Progress on the central goal of the Paris Agreement isn’t nearly enough to keep average global temperature increases below 2.0ºC above pre-industrial levels—the limit nations agreed two years ago was necessary to avoid catastrophic climate disturbance—even when some major emitters are meeting or beating their commitments.
China and India are projected to reduce their greenhouse gas emissions even faster than they promised in 2015. The United States (and Canada) are lagging; so, most likely, is Europe. But no one is close to cutting emissions sharply enough.
That’s not new. The International Energy Agency suggested a year ago that most countries were “generally on track to achieve, and even exceed in some instances,” their Paris commitments, but that was “not nearly enough to limit warming to less than 2°C”. Neither, for that matter, is it certain that 2.0ºC is a safe limit, with other studies showing that profound dislocations—like rising shorelines and drowning island states—will occur even before we get there, prompting small island states and others to press for a lower global target of 1.5ºC warming.
But the difference between aspiration and accomplishment—and what’s actually needed—is rendered shockingly apparent in a set of interactive charts published by the New York Times, based on new data from Climate Action Tracker.
Four offer view options to see the reduction in greenhouse gas emissions that major emitters committed to at the Paris conference, what they are actually accomplishing and, most devastatingly, what reductions would actually be necessary to achieve the Paris goal. A fifth shows the same prognosis for the globe.
The upshot: We are not doing well.

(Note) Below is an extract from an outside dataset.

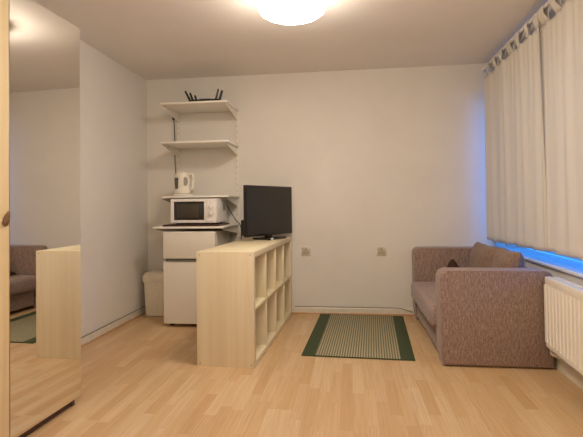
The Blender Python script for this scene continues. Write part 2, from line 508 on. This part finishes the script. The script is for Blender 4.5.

China and India are both projected to more than achieve their Paris goals for 2030, while the analysis shows the United States falling short (in contrast to some other discussion this week at the Bonn climate conference). And the range of the European Union’s forecast emissions suggests the continent is more likely to miss its target than (just) touch it.
In fact, “no major industrialized country is currently on track to fulfill its pledge,” the Times observes. “Not the European Union. Not Canada. Not Japan. And not the United States,” where Donald Trump “is still planning to leave the Paris agreement by 2020”.
And as the first chart in the series makes clear, even on the best-case, ‘low’ emissions track, in which every nation on Earth meets its Paris commitment, humanity still doesn’t reduce its carbon emissions to a range that offers a chance of keeping the planet’s warming inside the global community’s goal. [In fairness, this isn’t new, either. Negotiators arriving in Paris two years ago knew they wouldn’t hit a 2.0°C or 1.5°C target in one shot. That’s why this year’s UN climate conference is placing so much emphasis on a process for “raising ambition” for faster, deeper carbon cuts.]
Observes the Times: “Even if governments take further steps to meet their individual pledges, the world will still be on pace to warm well in excess of 2.0ºC over preindustrial levels, the threshold world leaders vowed to avoid because they deemed it unacceptably risky.”
“One year after the Paris Agreement entered into force, we still are not doing nearly enough to save hundreds of millions of people from a miserable future,” warned Erik Solheim, executive director of the United Nations Environment Programme.